== DATA BLOCK ==
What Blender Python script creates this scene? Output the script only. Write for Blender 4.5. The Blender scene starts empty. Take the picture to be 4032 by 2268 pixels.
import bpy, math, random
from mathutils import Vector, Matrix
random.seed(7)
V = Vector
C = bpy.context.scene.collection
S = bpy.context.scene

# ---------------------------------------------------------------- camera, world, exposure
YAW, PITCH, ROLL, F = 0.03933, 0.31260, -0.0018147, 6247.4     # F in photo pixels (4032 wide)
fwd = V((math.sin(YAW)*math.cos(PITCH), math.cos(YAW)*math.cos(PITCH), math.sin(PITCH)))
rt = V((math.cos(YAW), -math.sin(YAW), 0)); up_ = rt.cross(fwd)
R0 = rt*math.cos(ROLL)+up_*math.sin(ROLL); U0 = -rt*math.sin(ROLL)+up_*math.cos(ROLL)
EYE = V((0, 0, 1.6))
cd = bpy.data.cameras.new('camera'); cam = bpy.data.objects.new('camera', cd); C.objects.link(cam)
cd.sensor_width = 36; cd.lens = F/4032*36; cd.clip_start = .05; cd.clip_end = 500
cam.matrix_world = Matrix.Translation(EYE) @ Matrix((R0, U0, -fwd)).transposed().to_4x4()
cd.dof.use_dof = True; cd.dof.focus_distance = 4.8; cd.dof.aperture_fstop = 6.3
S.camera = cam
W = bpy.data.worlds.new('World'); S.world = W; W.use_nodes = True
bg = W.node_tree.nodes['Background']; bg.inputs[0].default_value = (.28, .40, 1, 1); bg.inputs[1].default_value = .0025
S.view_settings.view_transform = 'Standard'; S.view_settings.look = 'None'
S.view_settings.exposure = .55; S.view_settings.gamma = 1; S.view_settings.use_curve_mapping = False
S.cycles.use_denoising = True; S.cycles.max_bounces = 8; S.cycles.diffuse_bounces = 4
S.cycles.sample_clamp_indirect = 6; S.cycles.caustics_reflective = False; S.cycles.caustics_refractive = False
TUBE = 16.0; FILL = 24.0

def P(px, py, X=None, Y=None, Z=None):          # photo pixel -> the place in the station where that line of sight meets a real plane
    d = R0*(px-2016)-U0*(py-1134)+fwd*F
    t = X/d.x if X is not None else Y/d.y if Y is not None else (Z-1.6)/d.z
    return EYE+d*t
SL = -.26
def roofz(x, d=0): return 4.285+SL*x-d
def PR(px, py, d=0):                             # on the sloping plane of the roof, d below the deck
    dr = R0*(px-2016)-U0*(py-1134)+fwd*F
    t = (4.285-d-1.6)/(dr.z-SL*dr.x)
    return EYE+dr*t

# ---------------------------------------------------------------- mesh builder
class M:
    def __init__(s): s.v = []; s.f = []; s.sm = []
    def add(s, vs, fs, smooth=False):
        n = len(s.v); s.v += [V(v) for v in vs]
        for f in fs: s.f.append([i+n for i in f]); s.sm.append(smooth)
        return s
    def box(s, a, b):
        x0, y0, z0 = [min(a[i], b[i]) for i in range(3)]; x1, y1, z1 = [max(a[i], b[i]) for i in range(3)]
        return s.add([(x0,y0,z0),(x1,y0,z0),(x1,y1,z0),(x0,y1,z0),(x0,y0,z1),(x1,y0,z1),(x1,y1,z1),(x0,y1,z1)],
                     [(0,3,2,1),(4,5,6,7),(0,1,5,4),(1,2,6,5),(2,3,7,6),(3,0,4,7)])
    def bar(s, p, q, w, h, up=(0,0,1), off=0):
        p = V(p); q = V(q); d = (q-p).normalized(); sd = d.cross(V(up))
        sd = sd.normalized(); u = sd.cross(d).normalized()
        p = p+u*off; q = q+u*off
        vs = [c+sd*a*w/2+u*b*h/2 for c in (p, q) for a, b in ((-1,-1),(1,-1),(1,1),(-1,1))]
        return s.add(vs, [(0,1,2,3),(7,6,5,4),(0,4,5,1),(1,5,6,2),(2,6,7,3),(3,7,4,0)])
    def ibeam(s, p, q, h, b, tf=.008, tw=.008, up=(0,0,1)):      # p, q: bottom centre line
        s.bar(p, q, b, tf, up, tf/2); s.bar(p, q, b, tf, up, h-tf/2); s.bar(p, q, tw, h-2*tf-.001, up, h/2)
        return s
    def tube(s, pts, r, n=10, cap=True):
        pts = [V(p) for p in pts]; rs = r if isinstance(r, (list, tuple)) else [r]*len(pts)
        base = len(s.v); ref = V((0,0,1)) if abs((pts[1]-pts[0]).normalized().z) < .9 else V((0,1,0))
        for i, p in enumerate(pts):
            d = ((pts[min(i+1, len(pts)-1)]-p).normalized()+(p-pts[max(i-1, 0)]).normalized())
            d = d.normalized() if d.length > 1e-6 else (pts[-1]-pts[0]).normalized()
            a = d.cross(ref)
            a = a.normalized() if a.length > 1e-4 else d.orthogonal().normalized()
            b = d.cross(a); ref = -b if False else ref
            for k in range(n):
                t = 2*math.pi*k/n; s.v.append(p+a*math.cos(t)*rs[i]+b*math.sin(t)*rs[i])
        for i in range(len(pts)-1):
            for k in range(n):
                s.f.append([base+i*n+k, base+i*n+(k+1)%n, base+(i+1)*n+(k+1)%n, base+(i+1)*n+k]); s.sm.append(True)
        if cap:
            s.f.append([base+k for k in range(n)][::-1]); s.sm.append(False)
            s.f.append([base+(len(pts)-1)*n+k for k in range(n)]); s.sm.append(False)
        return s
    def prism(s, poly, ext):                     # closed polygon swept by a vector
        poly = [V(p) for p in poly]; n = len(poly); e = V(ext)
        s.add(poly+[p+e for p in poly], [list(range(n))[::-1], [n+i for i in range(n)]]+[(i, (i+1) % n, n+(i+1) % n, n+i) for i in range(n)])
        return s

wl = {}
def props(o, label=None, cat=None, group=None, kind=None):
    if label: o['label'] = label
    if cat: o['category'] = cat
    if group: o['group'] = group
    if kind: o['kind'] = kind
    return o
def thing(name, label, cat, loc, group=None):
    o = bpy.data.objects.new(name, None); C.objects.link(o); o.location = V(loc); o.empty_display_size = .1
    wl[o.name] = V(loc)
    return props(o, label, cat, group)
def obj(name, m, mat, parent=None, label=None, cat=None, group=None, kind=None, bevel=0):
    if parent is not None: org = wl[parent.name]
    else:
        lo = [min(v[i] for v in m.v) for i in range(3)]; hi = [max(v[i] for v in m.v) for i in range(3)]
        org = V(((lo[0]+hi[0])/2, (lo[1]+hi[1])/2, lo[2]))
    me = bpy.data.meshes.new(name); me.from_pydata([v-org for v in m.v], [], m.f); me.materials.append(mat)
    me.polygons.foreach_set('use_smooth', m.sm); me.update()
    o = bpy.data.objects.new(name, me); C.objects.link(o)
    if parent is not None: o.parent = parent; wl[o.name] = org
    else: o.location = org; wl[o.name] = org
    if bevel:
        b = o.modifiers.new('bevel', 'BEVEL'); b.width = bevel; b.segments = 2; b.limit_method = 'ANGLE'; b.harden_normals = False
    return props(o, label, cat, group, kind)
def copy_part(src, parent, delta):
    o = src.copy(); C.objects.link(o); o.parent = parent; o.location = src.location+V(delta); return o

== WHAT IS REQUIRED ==
From the very first line of the data through the line with "S = bpy.context.scene" in it, please reproduce each line exactly and output nothing more.

== THE RESPONSE ==
What Blender Python script creates this scene? Output the script only. Write for Blender 4.5. The Blender scene starts empty. Take the picture to be 4032 by 2268 pixels.
import bpy, math, random
from mathutils import Vector, Matrix
random.seed(7)
V = Vector
C = bpy.context.scene.collection
S = bpy.context.scene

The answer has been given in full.